Personalmente, el cuadro del documental que más me gustó es uno que estamos obligados imaginar, cuando escuchamos la descripción de la fantástica Mary Woronov, estrella de La Fábrica, que acompañó a la banda en una gira por la costa oeste, en calidad de performer. Alojados en el Tropicana de Los Ángeles, en una California brillante y soleada, llena de loquitos de la salud y del bronceado, la banda neoyorquina evidentemente desentonaba: «Estábamos todos vestidos, de pies a cabeza, completamente de negro, sentados al lado de la pileta […]».
Deben haber parecido vampiros a punto de hacerse humo bajo la luz del sol. Y su desprecio era puro. Como dice Woronov, con una repulsión que atraviesa las décadas, «Eran hippies. Nosotros odiábamos a los hippies. O sea, ¿“Flower Power”? […] ¿Qué mierda les pasa?».
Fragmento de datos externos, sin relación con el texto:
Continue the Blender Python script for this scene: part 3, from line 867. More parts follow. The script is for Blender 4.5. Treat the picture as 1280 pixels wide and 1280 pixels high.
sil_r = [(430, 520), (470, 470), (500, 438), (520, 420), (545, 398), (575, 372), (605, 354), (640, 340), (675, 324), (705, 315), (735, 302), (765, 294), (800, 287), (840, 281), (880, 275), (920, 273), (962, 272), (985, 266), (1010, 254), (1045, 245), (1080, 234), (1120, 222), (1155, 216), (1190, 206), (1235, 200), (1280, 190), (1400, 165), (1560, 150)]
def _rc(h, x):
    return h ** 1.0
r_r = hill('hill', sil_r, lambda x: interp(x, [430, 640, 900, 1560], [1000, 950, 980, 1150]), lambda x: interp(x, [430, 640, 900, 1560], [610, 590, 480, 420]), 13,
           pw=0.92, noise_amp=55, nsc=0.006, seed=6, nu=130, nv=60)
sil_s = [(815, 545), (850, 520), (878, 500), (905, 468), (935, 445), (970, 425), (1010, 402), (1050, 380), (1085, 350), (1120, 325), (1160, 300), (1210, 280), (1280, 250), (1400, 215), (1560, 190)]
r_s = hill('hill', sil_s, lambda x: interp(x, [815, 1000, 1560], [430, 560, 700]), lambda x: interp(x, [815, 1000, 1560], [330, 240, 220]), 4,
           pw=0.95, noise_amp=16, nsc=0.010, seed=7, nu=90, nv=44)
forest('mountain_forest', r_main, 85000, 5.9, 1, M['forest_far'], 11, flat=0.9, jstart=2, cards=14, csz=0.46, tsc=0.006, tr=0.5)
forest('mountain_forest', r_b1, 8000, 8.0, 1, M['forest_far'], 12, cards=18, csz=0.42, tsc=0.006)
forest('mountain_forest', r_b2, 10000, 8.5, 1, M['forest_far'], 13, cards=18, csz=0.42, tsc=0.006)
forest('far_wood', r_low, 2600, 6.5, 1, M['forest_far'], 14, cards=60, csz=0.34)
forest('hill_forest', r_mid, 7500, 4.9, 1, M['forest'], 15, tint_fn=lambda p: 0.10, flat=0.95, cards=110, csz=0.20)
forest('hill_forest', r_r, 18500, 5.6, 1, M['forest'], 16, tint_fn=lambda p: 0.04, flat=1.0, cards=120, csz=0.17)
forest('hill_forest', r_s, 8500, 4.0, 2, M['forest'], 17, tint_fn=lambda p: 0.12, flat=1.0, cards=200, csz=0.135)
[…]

Como contracultura de la contracultura, la banda la peleó amargamente hasta que, como dice Tucker, «nos vinimos abajo». Por suerte, en su documental Haynes logra revivir parte de la corta y genial vida de la banda. Como escribió a modo de homenaje:
No era solo música, era una especie de droga, un raro elíxir que afectaba todos los impulsos asociados con la creación […] Era una música que te hacía especial, te identificaba, no solo como alguien que sufre y peca, sino también como alguien que cree en eso. Era una música capaz de despertar la creatividad.
En otras palabras, si alguien no siente una envidia tremenda, un deseo real de estar ahí, el documental habrá fracasado».